- From: Greg Lowney <gcl-0039@access-research.org>
- Date: Thu, 28 Jul 2011 02:15:26 -0800
- To: WAI-UA list <w3c-wai-ua@w3.org>, Janina Sajka <janina@rednote.net>
- Message-ID: <4E3136BE.8070807@access-research.org>
Hi! The following was added to the UAWG wiki at http://www.w3.org/WAI/UA/work/wiki/HTML5_review_by_UAWG_notes#Marking_up_content_that_repeats_on_related_pages: Marking up content that repeats on related pages Added by Greg Lowney <http://www.w3.org/WAI/UA/work/wiki/index.php?title=User:Glowney&action=edit&redlink=1> 09:11, 28 July 2011 (UTC) Can you mark up content that is repeated across pages on the site or subsite? For example, an example given in the HTML5 spec for the <footer> element describes it as showing a "site wide footer", but there is no easy way to distinguish that from a page-specific footer. This is particularly, but not exclusively, an issue for <header>, <footer>, and <nav> elements.

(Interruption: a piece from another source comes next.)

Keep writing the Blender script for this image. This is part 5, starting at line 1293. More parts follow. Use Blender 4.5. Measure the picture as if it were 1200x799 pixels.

This is an issue because assistive technology may often want to hide or skip over things that are repeated on multiple pages, but not skip over equivalents that are unique to the current page. Note that repeated content may still vary somewhat from page to page, as in when items in <nav> are all links except the one representing the current page, or the fact that different pages may have different copyright dates. One mechanism might be to allow an string attribute on these elements that could be compared to elements on other pages of the same site, and if the strings match the user agent can assume that they are equivalent (e.g. <nav sitewide="toplevel">).